→ Stated task: Find "Keep writing the" in the records that follow; print that line and each subsequent line through the last one, verbatim and with nothing added.

○ ○ ○ ○ ○

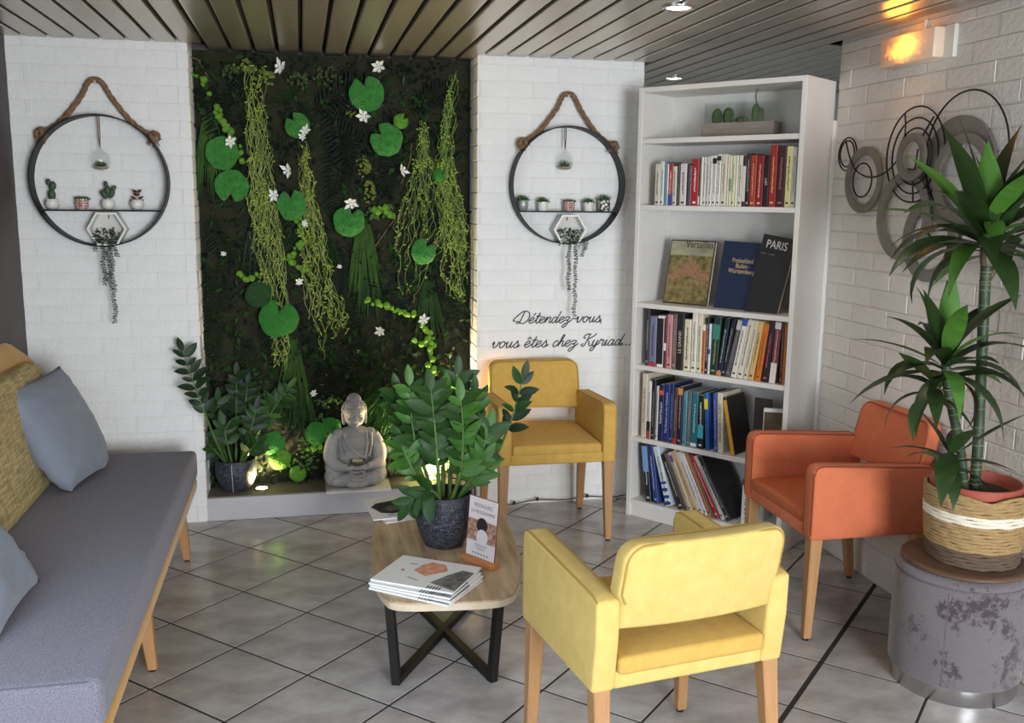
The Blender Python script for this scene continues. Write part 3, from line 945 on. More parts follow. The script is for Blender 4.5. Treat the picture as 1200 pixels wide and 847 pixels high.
sh2 = [(55, 95, 170, (214, 210, 196), 'cream paperback'), (97, 127, 152, W_, 'white paperback'), (129, 144, 152, (92, 130, 150), 'thin blue paperback'), (148, 162, 170, (212, 218, 222), 'thin pale blue paperback'),
       (164, 194, 168, (178, 42, 40), 'red paperback with a blue foot', dict(bands=[(0, .27, (50, 84, 150))], ink=(230, 220, 210))), (196, 228, 188, (220, 212, 196), 'cream paperback with black print'), (230, 249, 176, (58, 62, 52), 'dark green paperback', dict(ink=(190, 190, 180))),
       (254, 306, 168, (224, 212, 210), 'pinkish white paperback'), (309, 328, 170, K_, 'black paperback', dict(ink=(200, 200, 200))), (331, 345, 180, (126, 96, 120), 'thin mauve paperback'),
       (347, 403, 133, (176, 40, 44), 'thick red paperback with white print', dict(ink=(236, 226, 216))), (405, 416, 122, (70, 62, 58), 'thin dark paperback with a white foot', dict(bands=[(.02, .2, W_)])), (418, 437, 120, W_, 'narrow white paperback'), (439, 461, 120, (220, 214, 200), 'cream white paperback'),
       (463, 486, 118, (206, 202, 196), 'greyish white paperback'), (488, 510, 112, (228, 226, 222), 'plain white paperback'), (512, 544, 108, W_, 'white paperback with a black head', dict(bands=[(.84, .95, K_)])), (547, 579, 100, W_, 'white paperback with a black photo at its head', dict(bands=[(.88, .97, (40, 40, 40))])),
       (582, 627, 98, (220, 212, 190), 'wide cream paperback'), (630, 647, 105, (222, 208, 190), 'cream paperback with red dots', dict(ink=(180, 60, 40))), (649, 667, 110, (214, 214, 190), 'pale paperback with a green patch', dict(bands=[(.3, .55, (120, 150, 120))])),
       (670, 694, 108, (222, 220, 180), 'pale yellow paperback'), (696, 717, 106, (224, 220, 206), 'white paperback beside the cream one'), (720, 752, 106, (222, 218, 202), 'broad off-white paperback'),
       (754, 782, 110, (70, 26, 28), 'dark red book with a white strip', dict(bands=[(.1, .8, (214, 206, 196))], marks=False)), (785, 812, 92, (26, 24, 26), 'black book', dict(ink=(190, 190, 190))), (815, 864, 103, (172, 58, 34), 'red-orange book', dict(ink=(220, 160, 110))),
       (867, 922, 106, (140, 28, 34), 'crimson book', dict(ink=(220, 180, 170))), (925, 968, 112, (30, 22, 24), 'black book with white lettering', dict(title='LEVY', ink=(220, 216, 210))), (971, 1028, 30, (158, 44, 28), 'tall rust red book', dict(ink=(226, 170, 130))),
       (1031, 1098, 34, (66, 26, 32), 'tall dark maroon book', dict(ink=(150, 110, 110))), (1101, 1150, 38, (222, 212, 150), 'tall cream yellow book'), (1152, 1188, 42, (196, 194, 188), 'tall pale grey book')]
crop_row(sh2, 6.316, 755, 6.316, 165, 2, (460, 465), 'second bookcase shelf', 'books on the second shelf')
sh4 = [(50, 74, 10, (44, 40, 42), 'tall thin black book', dict(ink=(180, 180, 180))), (78, 132, 65, (120, 124, 156), 'lilac grey book with a red foot', dict(bands=[(0, .08, (170, 60, 60))])), (140, 188, 62, (230, 228, 224), 'white book with a black spine label', dict(bands=[(.06, .95, (30, 28, 30))], marks=False)),
       (192, 213, 82, (110, 26, 34), 'dark red book with a white label', dict(bands=[(.35, .5, (226, 220, 214))])), (215, 256, 55, (206, 142, 146), 'pink book'), (259, 290, 50, (112, 92, 86), 'grey-brown book', dict(ink=(180, 160, 150))), (293, 346, 50, (38, 34, 34), 'thick black book with pale lettering', dict(title='LE GRAND', ink=(206, 196, 180))),
       (351, 403, 90, (226, 216, 186), 'cream book with black dots'), (410, 453, 42, (230, 226, 214), 'tall white book'), (456, 493, 46, (222, 214, 190), 'tall cream book'), (496, 520, 130, (214, 120, 52), 'short orange book with a white head', dict(bands=[(.88, 1, W_)])),
       (523, 543, 86, (26, 30, 48), 'narrow navy book', dict(ink=(210, 210, 210))), (545, 562, 126, (226, 228, 232), 'narrow white book with a blue band', dict(bands=[(.4, .5, (50, 60, 140))])), (565, 622, 78, (34, 58, 46), 'dark green book with a teal patch', dict(bands=[(.62, .88, (60, 130, 110))], ink=(150, 160, 110), lean=-.05)),
       (626, 664, 85, (28, 40, 52), 'dark blue-green book with an orange foot', dict(bands=[(0, .07, (214, 130, 60))], ink=(170, 180, 180), lean=-.12)), (668, 700, 95, (26, 30, 44), 'dark navy leaning book', dict(ink=(150, 160, 170), lean=-.16)),
       (703, 740, 90, (92, 88, 90), 'grey leaning book with a pale label', dict(bands=[(.82, .98, (190, 186, 180))], ink=(140, 136, 136), lean=-.2)), (745, 788, 92, (232, 228, 216), 'white leaning book with a blue head', dict(bands=[(.89, 1, (54, 80, 170))], lean=-.18)),
       (792, 840, 95, (226, 218, 198), 'wide off-white leaning book', dict(lean=-.17)), (844, 880, 102, (222, 214, 190), 'narrow cream leaning book', dict(lean=-.16)), (884, 926, 108, (222, 186, 120), 'tan yellow leaning book', dict(lean=-.15)), (930, 974, 125, (216, 118, 36), 'bright orange leaning book', dict(lean=-.12, ink=(120, 60, 20))),
       (982, 1030, 122, (40, 28, 44), 'black-purple book with pink lettering', dict(ink=(200, 90, 110), lean=-.09)), (1036, 1086, 92, (106, 62, 64), 'grey-red book with a white foot', dict(bands=[(0, .33, (224, 214, 206)), (.88, .99, (200, 200, 196))], ink=(220, 150, 150), lean=-.06)),
       (1090, 1116, 100, (60, 38, 26), 'dark brown book', dict(ink=(150, 110, 80))), (1119, 1140, 110, (184, 110, 36), 'narrow amber book', dict(ink=(90, 50, 20)))]
crop_row(sh4, 6.154, 745, 6.154, 360, 4, (376, 490), 'fourth bookcase shelf', 'books on the fourth shelf')
sh5 = [(48, 86, 75, (214, 202, 182), 'tall beige book with red-brown spine lettering', dict(title='ARCHIVES DU NORD', ink=(150, 100, 70))), (90, 116, 130, (226, 224, 222), 'white book with a dark red foot', dict(bands=[(0, .13, (150, 70, 66)), (.13, .3, (40, 36, 36))])), (119, 148, 120, (32, 30, 32), 'black book', dict(ink=(140, 140, 140))),
       (152, 170, 165, (206, 204, 204), 'grey-white thin book'), (173, 209, 155, (26, 34, 78), 'navy book with white lettering', dict(title='Rudolf Nureyev', ink=(230, 230, 236), bands=[(.82, .9, (196, 90, 70))])), (212, 252, 150, (36, 48, 122), 'royal blue book with pale lettering', dict(title='The Shadow on the Cathedral', ink=(170, 200, 230))),
       (255, 281, 150, (30, 46, 96), 'navy blue book with faint print', dict(ink=(120, 150, 190))), (284, 310, 182, (84, 60, 54), 'brown book with a red foot', dict(bands=[(0, .1, (170, 50, 44))], ink=(190, 150, 110))), (313, 348, 172, (34, 32, 60), 'dark blue book with an orange head', dict(bands=[(.86, .98, (206, 140, 80))], ink=(190, 150, 130))),
       (352, 382, 205, (96, 150, 168), 'light teal book', dict(ink=(40, 70, 90))), (385, 412, 212, (98, 104, 106), 'grey book', dict(ink=(160, 160, 160))), (416, 462, 216, (44, 112, 128), 'teal book', dict(ink=(170, 210, 210), bands=[(.02, .08, (220, 226, 226))])),
       (472, 514, 236, (22, 26, 32), 'black book with a cyan patch', dict(bands=[(.2, .45, (60, 170, 190))], ink=(226, 226, 226), lean=.02)), (546, 574, 226, (48, 100, 176), 'bright blue book with a yellow label', dict(bands=[(.72, .9, (232, 210, 50))], ink=(30, 60, 120), lean=.07)), (592, 622, 226, (76, 84, 150), 'blue-violet book', dict(ink=(150, 160, 210), lean=.07)),
       (628, 668, 222, (222, 214, 188), 'cream book with black lettering', dict(title='EMBARQUEZ A L OUEST', ink=(40, 38, 34), lean=.06)), (738, 766, 268, (40, 36, 34), 'black leaning book with a yellow and red spine', dict(bands=[(.0, .95, (206, 150, 50))], marks=False, lean=.22))]
crop_row(sh5, 6, 740, 6, 425, 5, (485, 555), 'fifth bookcase shelf', 'books on the fifth shelf', .565)
sh6 = [(100, 146, 78, (34, 40, 46), 'dark grey book with a light blue head', dict(bands=[(.52, .96, (120, 160, 210))], title=None, ink=(210, 210, 210), lean=.13)), (165, 212, 82, (40, 62, 120), 'dark blue leaning book', dict(lean=.17, ink=(150, 170, 210))),
       (240, 292, 100, (214, 222, 230), 'white leaning book with navy checks', dict(bands=[(.02, .07, (40, 60, 130)), (.13, .18, (40, 60, 130)), (.25, .3, (40, 60, 130)), (.37, .41, (40, 60, 130))], lean=.30)), (340, 388, 230, (36, 34, 32), 'black leaning album with pale print', dict(ink=(190, 190, 180), lean=.44)),
       (398, 428, 225, (120, 104, 96), 'taupe leaning album', dict(lean=.46)), (436, 466, 220, (206, 190, 160), 'cream leaning album with a purple label', dict(bands=[(.84, .95, (96, 76, 130))], lean=.46)), (474, 522, 212, (196, 168, 128), 'tan leaning album', dict(lean=.47, ink=(110, 70, 40))),
       (530, 572, 204, (214, 206, 200), 'white-grey leaning album', dict(lean=.47)), (580, 606, 214, (220, 226, 234), 'white leaning album with a blue edge', dict(lean=.48, ink=(60, 100, 170))), (614, 640, 210, (196, 120, 60), 'orange-brown leaning album', dict(lean=.49)), (646, 664, 215, (110, 100, 90), 'thin grey-brown leaning album', dict(lean=.5)),
       (680, 716, 232, (178, 36, 34), 'red leaning album', dict(lean=.52, ink=(226, 200, 190))), (724, 760, 205, (196, 192, 186), 'pale grey leaning album', dict(lean=.54)), (772, 815, 200, (44, 42, 46), 'large black glossy album leaning on the row', dict(lean=.55, ink=(170, 170, 170), d=.20))]
r6 = crop_row(sh6, 7.056, 740, 7.056, 505, 6, (548, 690), 'bottom bookcase shelf', 'leaning albums on the bottom shelf', .62)
# boxed dictionary standing upright at the right of the bottom shelf
uL = max(bu(740 + 880 / 7.056, 505 + 640 / 7.056), r6 + .012)
book(uL, .03, SH[6] + .0004, .055, .215, .17, (218, 214, 206), 0, 'white dictionary with a dark head, upright on the bottom shelf beside the albums', None, bands=[(.86, 1, (70, 68, 70))], title='LAROUSSE', ink=(60, 60, 64), seed=900)

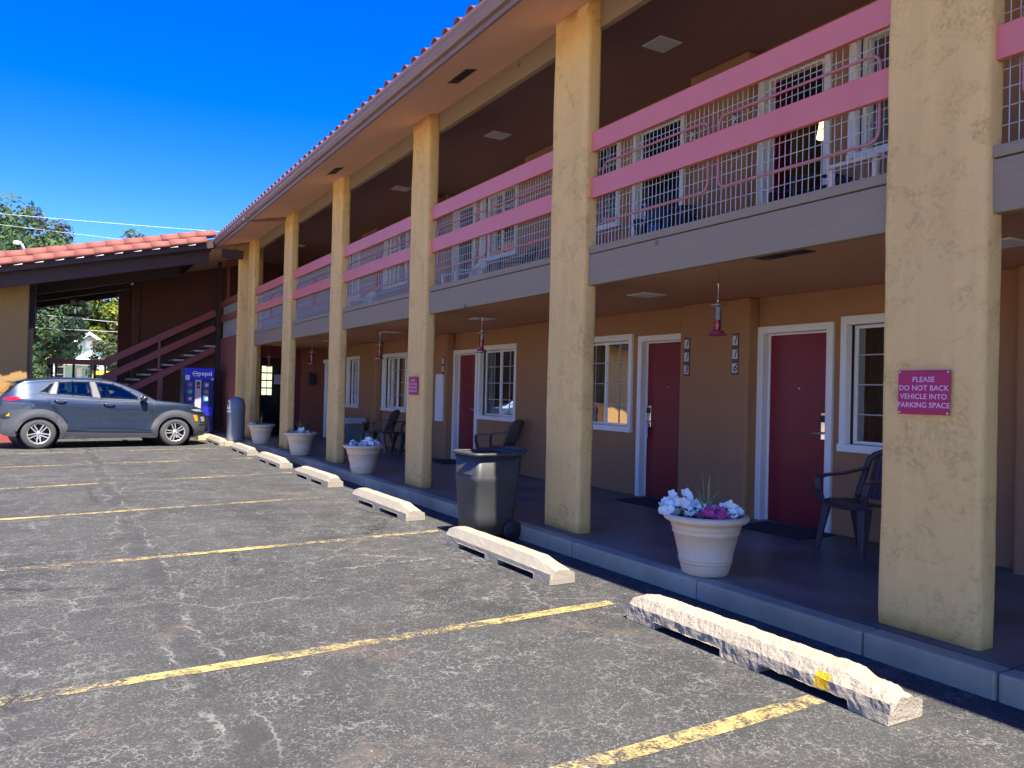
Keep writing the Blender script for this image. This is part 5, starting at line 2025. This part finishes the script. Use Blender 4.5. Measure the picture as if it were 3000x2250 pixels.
# street lamp and overhead wires
sp = thing('street_lamp', (-1.62, 40, 0), 'pale street lamp head showing above the tiled verge', 'street lamp')
b = MB()
b.smooth = True
b.tube([(-1.2, 40, -.1), (-1.2, 40, 6.6), (-1.25, 40, 7.1), (-1.36, 40, 7.35)], .06, 8)
b.build('pole', 'gray_can', sp)
b = MB()
b.smooth = True
b.lathe([(0, -.17), (.06, -.15), (.09, -.02), (.07, .12), (0, .17)], 12, (-1.52, 40, 7.38), 'x')
b.build('lamp_head', 'white', sp)


def wire(p, q, sag, r, lab):
    p, q = Vector(p), Vector(q)
    pts = []
    for i in range(25):
        t_ = i / 24
        v = p.lerp(q, t_)
        v.z -= sag * 4 * t_ * (1 - t_)
        pts.append(v)
    b = MB()
    b.tube(pts, r, 5)
    tag(b.build('overhead_wire', plain('wire_alu', (.72, .74, .76), .5) if 'wire_alu' not in bpy.data.materials else bpy.data.materials['wire_alu']), lab, 'overhead wire', 'overhead wires')


wire((-16, 40, 8.3), (18, 40, 9.5), .25, .0065, 'upper overhead wire crossing the blue sky above the tiled verge')
wire((-16, 40, 8.4), (18, 40, 7.85), .1, .005, 'lower overhead wire passing in front of the trees above the verge')
wire((-10, 45, 5.1), (14, 45, 4.1), .02, .008, 'higher wire seen through the breezeway across the yellow-green tree')
wire((-10, 45, 4.1), (14, 45, 4.25), .12, .008, 'lower wire seen through the breezeway above the green house')

# buildings and trees across the lot, out of frame, that the windows mirror and that bounce light
ob = thing('opposite_building', (-30, 20, 0), 'tan motel block across the parking lot', 'building')
MB().box(-36, 6, -.1, -30, 46, 5.2).build('wall', 'tan_wall', ob)
MB().hexa([(-36.5, 5, 5.2), (-29.2, 5, 5.2), (-29.2, 47, 5.2), (-36.5, 47, 5.2), (-34, 5, 6.6), (-32, 5, 6.6), (-32, 47, 6.6), (-34, 47, 6.6)]).build('roof', 'tile', ob)
for k in range(8):
    MB().box(-29.99, 8 + 4.7 * k, .9, -29.9, 10 + 4.7 * k, 2.3).build('window', 'lobby', ob)
tree('leafy_tree', -20, 38, 2, 4, 4, 3000, .3, ['crown_dark', 'crown_mid'], 'green tree across the parking lot', 21, zc=5)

○ ○ ○ ○ ○

→ Result below:
Keep writing the Blender script for this image. This is part 5, starting at line 2025. This part finishes the script. Use Blender 4.5. Measure the picture as if it were 3000x2250 pixels.
# street lamp and overhead wires
sp = thing('street_lamp', (-1.62, 40, 0), 'pale street lamp head showing above the tiled verge', 'street lamp')
b = MB()
b.smooth = True
b.tube([(-1.2, 40, -.1), (-1.2, 40, 6.6), (-1.25, 40, 7.1), (-1.36, 40, 7.35)], .06, 8)
b.build('pole', 'gray_can', sp)
b = MB()
b.smooth = True
b.lathe([(0, -.17), (.06, -.15), (.09, -.02), (.07, .12), (0, .17)], 12, (-1.52, 40, 7.38), 'x')
b.build('lamp_head', 'white', sp)


def wire(p, q, sag, r, lab):
    p, q = Vector(p), Vector(q)
    pts = []
    for i in range(25):
        t_ = i / 24
        v = p.lerp(q, t_)
        v.z -= sag * 4 * t_ * (1 - t_)
        pts.append(v)
    b = MB()
    b.tube(pts, r, 5)
    tag(b.build('overhead_wire', plain('wire_alu', (.72, .74, .76), .5) if 'wire_alu' not in bpy.data.materials else bpy.data.materials['wire_alu']), lab, 'overhead wire', 'overhead wires')


wire((-16, 40, 8.3), (18, 40, 9.5), .25, .0065, 'upper overhead wire crossing the blue sky above the tiled verge')
wire((-16, 40, 8.4), (18, 40, 7.85), .1, .005, 'lower overhead wire passing in front of the trees above the verge')
wire((-10, 45, 5.1), (14, 45, 4.1), .02, .008, 'higher wire seen through the breezeway across the yellow-green tree')
wire((-10, 45, 4.1), (14, 45, 4.25), .12, .008, 'lower wire seen through the breezeway above the green house')

# buildings and trees across the lot, out of frame, that the windows mirror and that bounce light
ob = thing('opposite_building', (-30, 20, 0), 'tan motel block across the parking lot', 'building')
MB().box(-36, 6, -.1, -30, 46, 5.2).build('wall', 'tan_wall', ob)
MB().hexa([(-36.5, 5, 5.2), (-29.2, 5, 5.2), (-29.2, 47, 5.2), (-36.5, 47, 5.2), (-34, 5, 6.6), (-32, 5, 6.6), (-32, 47, 6.6), (-34, 47, 6.6)]).build('roof', 'tile', ob)
for k in range(8):
    MB().box(-29.99, 8 + 4.7 * k, .9, -29.9, 10 + 4.7 * k, 2.3).build('window', 'lobby', ob)
tree('leafy_tree', -20, 38, 2, 4, 4, 3000, .3, ['crown_dark', 'crown_mid'], 'green tree across the parking lot', 21, zc=5)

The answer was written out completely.